Catherine Noske, known for her fiction and her work as Editor of Westerly, has contributed a poem about the discordant intrusion of European timber on a bushwalking track in ‘Pine Plantation on the Bibbulmun’, where ‘alien space’ creates an uneasiness in the viewers, who are ‘in-between, not responsible / but guilty remembering that feeling of pine, / that prevalence, tables and paper and / fake trees, sticky, smelling of Christmas, / part of any other place but here’. The landscape is compromised, and so are the viewers.

There are many fine poems about birds in the anthology, including Claire Potter’s ‘Pond Weather’, where a swimmer finds her mother in the form of a cormorant breaking the surface of the water: ‘Her wings rake the pond into an exclamation of black glitter / She addresses me from her wingspan, her beak / clapping like a pair of scissors’; or Rachael Petridis’s ‘Rufous Night-Heron’, where cautious observation shows the vigilant heron: ‘in the russet forest of his roost / in the crook of the old peppermint / his compass plume lifting / its needle his yellow eye’.

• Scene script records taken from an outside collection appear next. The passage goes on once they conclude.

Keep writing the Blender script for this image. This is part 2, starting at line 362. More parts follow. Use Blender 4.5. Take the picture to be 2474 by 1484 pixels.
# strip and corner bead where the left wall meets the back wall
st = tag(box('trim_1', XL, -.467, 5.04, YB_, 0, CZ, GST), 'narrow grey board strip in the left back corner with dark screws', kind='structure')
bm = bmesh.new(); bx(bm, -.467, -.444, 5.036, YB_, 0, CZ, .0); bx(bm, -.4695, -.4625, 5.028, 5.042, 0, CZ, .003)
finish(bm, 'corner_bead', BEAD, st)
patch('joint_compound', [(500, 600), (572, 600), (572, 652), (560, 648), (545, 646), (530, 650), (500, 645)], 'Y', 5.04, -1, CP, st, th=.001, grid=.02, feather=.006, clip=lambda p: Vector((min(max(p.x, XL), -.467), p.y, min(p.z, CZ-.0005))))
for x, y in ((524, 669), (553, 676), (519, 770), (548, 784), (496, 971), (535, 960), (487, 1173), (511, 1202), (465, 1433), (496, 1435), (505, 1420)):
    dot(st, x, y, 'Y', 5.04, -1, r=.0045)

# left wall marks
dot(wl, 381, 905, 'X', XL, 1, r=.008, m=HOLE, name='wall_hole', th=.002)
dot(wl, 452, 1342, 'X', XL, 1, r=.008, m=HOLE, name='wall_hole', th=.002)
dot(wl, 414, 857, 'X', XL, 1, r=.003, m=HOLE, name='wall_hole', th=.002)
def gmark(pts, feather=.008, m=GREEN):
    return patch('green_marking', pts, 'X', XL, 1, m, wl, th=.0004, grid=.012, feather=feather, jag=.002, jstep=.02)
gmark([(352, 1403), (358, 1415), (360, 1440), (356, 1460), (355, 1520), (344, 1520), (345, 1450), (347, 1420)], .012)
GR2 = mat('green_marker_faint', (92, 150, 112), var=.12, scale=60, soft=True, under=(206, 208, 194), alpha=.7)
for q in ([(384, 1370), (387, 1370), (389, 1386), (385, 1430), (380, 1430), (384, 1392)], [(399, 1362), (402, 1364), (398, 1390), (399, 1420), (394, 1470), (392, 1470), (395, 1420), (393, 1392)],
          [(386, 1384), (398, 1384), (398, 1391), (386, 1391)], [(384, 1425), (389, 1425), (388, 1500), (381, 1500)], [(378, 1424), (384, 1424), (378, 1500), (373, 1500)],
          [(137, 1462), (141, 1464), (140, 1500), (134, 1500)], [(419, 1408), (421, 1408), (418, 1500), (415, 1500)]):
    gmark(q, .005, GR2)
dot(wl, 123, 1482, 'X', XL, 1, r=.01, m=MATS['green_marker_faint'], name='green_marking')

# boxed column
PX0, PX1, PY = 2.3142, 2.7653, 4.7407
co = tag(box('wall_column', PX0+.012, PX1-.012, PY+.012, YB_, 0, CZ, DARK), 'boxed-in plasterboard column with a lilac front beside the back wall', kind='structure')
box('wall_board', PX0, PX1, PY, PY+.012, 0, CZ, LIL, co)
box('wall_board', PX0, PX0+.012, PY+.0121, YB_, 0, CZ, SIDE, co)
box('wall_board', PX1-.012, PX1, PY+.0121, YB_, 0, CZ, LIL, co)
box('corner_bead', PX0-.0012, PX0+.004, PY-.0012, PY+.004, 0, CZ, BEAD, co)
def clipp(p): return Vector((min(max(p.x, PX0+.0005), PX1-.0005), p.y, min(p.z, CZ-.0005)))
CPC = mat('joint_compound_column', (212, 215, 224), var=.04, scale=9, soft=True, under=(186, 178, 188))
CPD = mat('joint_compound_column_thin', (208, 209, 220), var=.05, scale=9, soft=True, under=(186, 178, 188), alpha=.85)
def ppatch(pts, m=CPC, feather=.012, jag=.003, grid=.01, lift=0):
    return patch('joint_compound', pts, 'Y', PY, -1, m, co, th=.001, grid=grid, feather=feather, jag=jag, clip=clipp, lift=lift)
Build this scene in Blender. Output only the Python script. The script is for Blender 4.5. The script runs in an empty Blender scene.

Interspersed with nature poems are poems of family and memory, including a particular favourite of mine, ‘The Green Jumper’, by Nandi Chinna, describing a gift to her father: ‘As his frame began to disappear into his skin, / arms poking out like kindling, / his chest a collapsed nest abandoned by birds, / I gave my father the green jumper.’ After his death, she washes the residue of his life from the garment, but traces of him remain, ‘the water never running clear’. Another, fiercer poem by Natalie Damjanovich-Napoleon sets the romanticising of rural labour, the ‘paintings of peasants bent over in fields, / light streaming through hay bales, sickles held high’ against the stiffening muscles, sweat, and grime, and the sun exposure of workers who are insistent about education for their own children.

I began with Marion Campbell’s motif of a poem as a letter. Like the best of personal letters, these poems are valuable expressions of connection and concern and should find a great many appreciative readers.